Rivian has extended a $1,500 purchase discount for Amazon employees on its R1 vehicles through September 30, keeping the perk open to the end of the quarter as consumer demand for the pickup and SUV softens.
X user and the founder of the independent platform Rivian Roamer Chad Moran wrote on social media that the discount, which applies to the R1S and the R1T, had been pushed to the quarter’s close.
Separately, Moran said that Rivian and Amazon would host a demonstration-drive event at Amazon’s HQ2 campus in Arlington, Virginia, on July 22.
Neither Rivian nor Amazon has announced the extension or the event publicly.
The discount and the HQ2 event both sit within a partnership that has bound the two companies since 2019, when Amazon backed Rivian and ordered 100,000 custom electric delivery vans, an order that made the retailer the automaker’s anchor customer.
The Discount and Its Timing
The $1,500 discount applies to the flagship R1 line, the R1T pickup and R1S SUV that sit above the newer and cheaper R2.
The perk lands at a moment when the R1 models most exposed to it have lost ground with retail buyers.
The pickup has been the weaker of the two, and the R1T’s estimated annual decline of roughly 30% into the second quarter has left it well below the volumes it posted a year earlier.
The discount also arrives as Rivian works to put more people behind the wheel this summer, and a price incentive paired with a test drive is a familiar way to move hesitant shoppers toward an order.
Why the R1 Needs the Help
The extension follows a stretch of soft R1 demand that the second quarter laid bare.
R1 deliveries, combining the R1S and R1T, came to an estimated 7,402 units in the second quarter, down 6.3% from the same period a year earlier, according to figures from Cox Automotive.
The R1T carried the sharper decline, with estimated deliveries of 1,219 units, down 30.4% year-over-year, while the R1S held roughly flat at 6,183, up 0.6%.
The softness is not new, as full-year R1 deliveries fell about 15.1% in 2025 from the prior year on the same estimates, a slide Rivian has attributed partly to buyers awaiting the lower-priced R2.

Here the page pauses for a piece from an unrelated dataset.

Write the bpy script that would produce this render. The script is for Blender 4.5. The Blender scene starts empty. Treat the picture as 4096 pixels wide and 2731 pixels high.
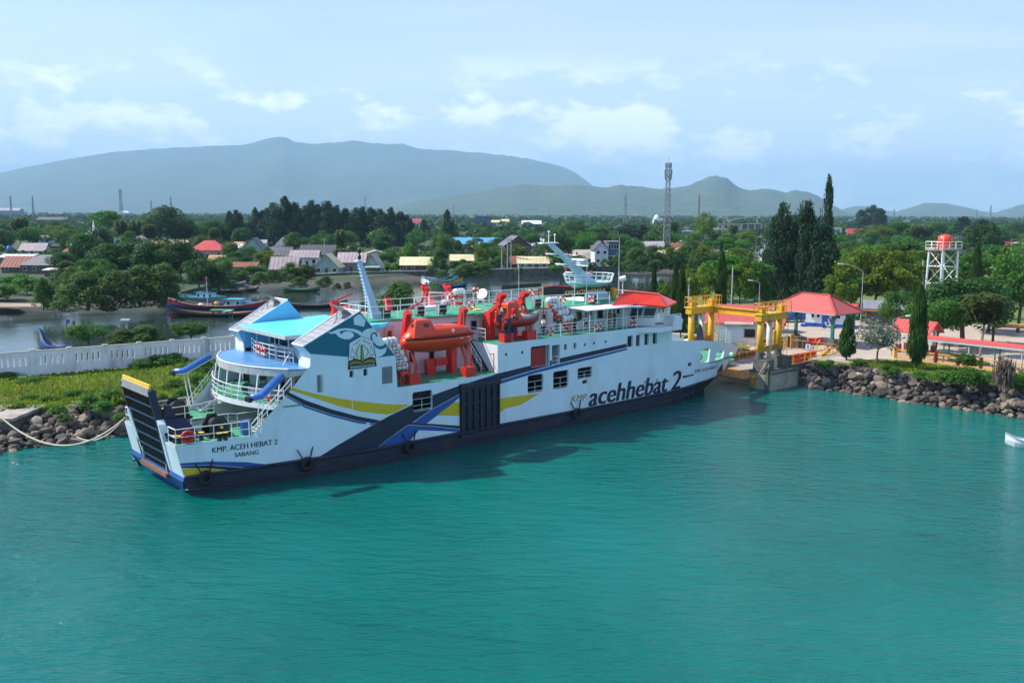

The second-quarter total did edge up about 3.5% from the first quarter, a sign the line has stabilized quarter to quarter even as the year-over-year comparison remains negative, but the R1T’s steep annual drop shows the pickup bearing the brunt of the pullback.
What Carried Q2
While the R1 slipped, Rivian‘s commercial and new-model lines picked up the slack, with Amazon van deliveries and the first R2 units offsetting the consumer softness in the quarter.
The R2, whose customer deliveries began June 9, contributed an estimated 789 units in its opening weeks, the first consumer volume from the model on which Rivian is staking its move toward scale.
Those lines helped Rivian deliver 12,194 vehicles in the quarter, a total that topped its own guidance and prompted the company to raise its full-year target to a range of 65,000 to 70,000.
The mix underscores why steadying R1 demand matters, because the consumer pickup and SUV remain the higher-margin vehicles the discount is meant to protect while the R2 ramp builds through the second half.
Management has said the bulk of R2 volume will arrive later in the year, leaving the R1 line to hold the consumer side of the business through a transitional stretch, and giving a targeted discount aimed at a receptive audience clear strategic logic.
That closeness between both is what makes an employee discount possible in the first place, giving Rivian a direct line to a large workforce at a company it already supplies at scale.
In the first quarter of the year, Amazon accounted for about 52% of Rivian‘s automotive revenue even after Volkswagen passed Amazon as the largest shareholder in May.